In “Beginning Ballet, Big Ambition” a recent article on Dance Studio Life, both the documentary and the teacher were highlighted. Perhaps I’m biased, but I feel that Kathy’s style of teaching encourages even the most timid of us to muster the courage to take class and to keep going.  As the article states:  “… Mata is made for the camera. She punctuates her hard-driving instruction with quick jokes and constant praise. Whether demonstrating a common beginner mistake like the “mad horse” – a developpe to the back with leg turned in—or rattling off the names of all 30-some students in the room to assure them that she “sees them all,” Mata is as entertaining on film as she is in person.”

Kathy is also director and founder of Kathy Mata Ballet, a company she founded 23 years ago to give non-professionals the opportunity to perform. The company gives Mata’s students a chance to progress to stage performances. In the documentary, both her teaching and her company are showcased. As Mata states in the article “… teaching adult beginners, I feel I am exactly where I should be. My students have wonderful potential; they are capable of much more than people realize.”

It never is too late to live your dreams. Thank you Kathy and thank you Michelle for showing us.

The documentary, Adult Beginner Ballet, can be viewed at www.northbeachdigital.com

What makes Ballet look effortless?

Ballet, to me, is the telling of a story, the emotions of it through line of the body, the movements, the gestures set to music. The controlled and contained movements give it that effortless, ethereal quality that captivates. Ballet dancers study for years to master and attain the physical abilities necessary to achieve this look and feel.

Thinking back of who some of the great Ballet stars were at the time I was growing up:  names come to mind like Rudolf Nureyev, Margot Fonteyn, Natalia Makarova, Mikhail Baryshnikov to name just a few. What was it about their dancing that lead them to fame – what were the qualities of the way they moved that gave them that effortless grace, that spontaneity of movement that also captured the emotion of the dance  – what were the physics of it in play that made it seem so effortless?

In her new book, “Apollo’s Angels:  A History of Ballet”, author Jennifer Homans describes ballet this way:  “At the origins of ballet lay two ideas:  the formal mathematical precision of the human body and the universality of human gesture”.

Perhaps one way this formal, mathematical precision of the body can be described – is that it’s the push pull movement between one end of a limb (or one end of the entire body) pushing or pulling in the opposite direction of the other end – so that the extension of this other end lengthens it into the illusion of infinity – the lengthening of that line into what’s called “extension”. And, all the while, the body is trained so that it’s strong enough to be held in place while the limbs accomplish these movements or are held still.

I asked one of my teachers, Sally Miramon, of The Alonzo King Lines Dance Center in San Francisco, to comment on this.

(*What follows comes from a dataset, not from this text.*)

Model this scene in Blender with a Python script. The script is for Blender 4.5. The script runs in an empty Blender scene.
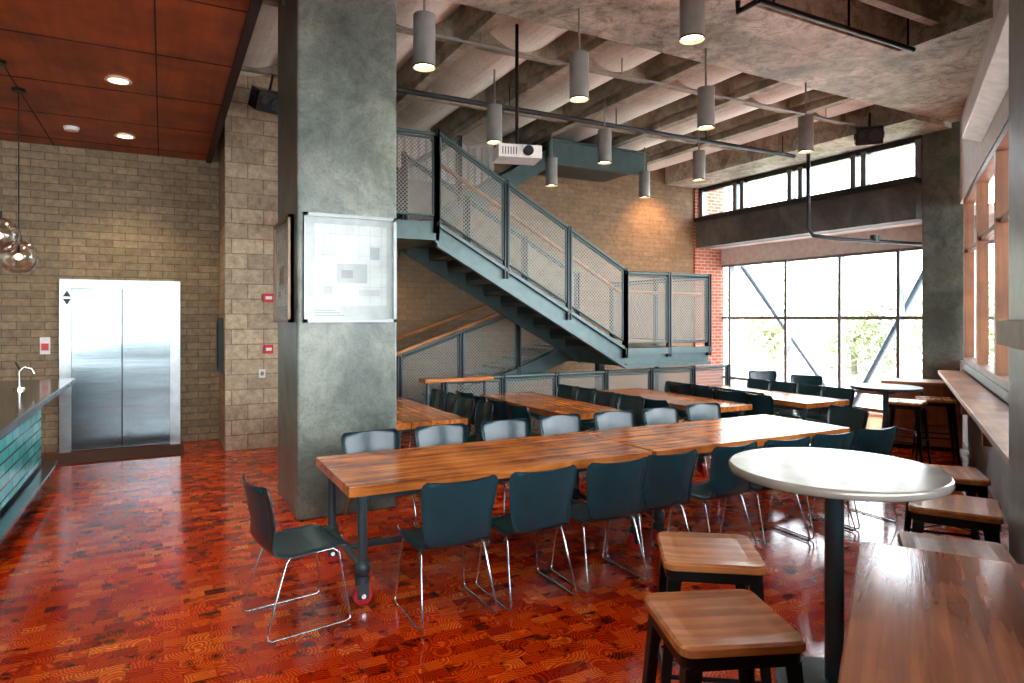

Here’s what Sally had to say about this:

“There are many reasons for ballet dances to appear effortless and graceful. As a teacher, or choreographer, the dancer must have at least the following 5 elements:

1) Musicality – The ability to fit a dance to the music being played, by relating the dance to the music’s rhythm, melody, and mood.

2) Technical control/ training to execute movement with the proper timing and required spatial range

3) Core strength to hold the body in place from which the limbs move or are held

4) A sense of personal body lines that look best for your body type

5) Coordination within ones body and working with others.

All of the 5 comes from daily training and the ability to change and try something new. The body is constantly changing as a result of the type of training and rehearsals undertaken. Knowledge of how ones body reacts to fatigue, illness and etc., is important as it will determine what one needs to do to execute dance steps under different situations. This can only come with training and practice.”

This, I think, is a good, all-round explanation of why Ballet looks seemingly effortless. And, for those of us who’ve taken Ballet for any length of time all know — it takes time, focus, determination and dedication to achieve that look.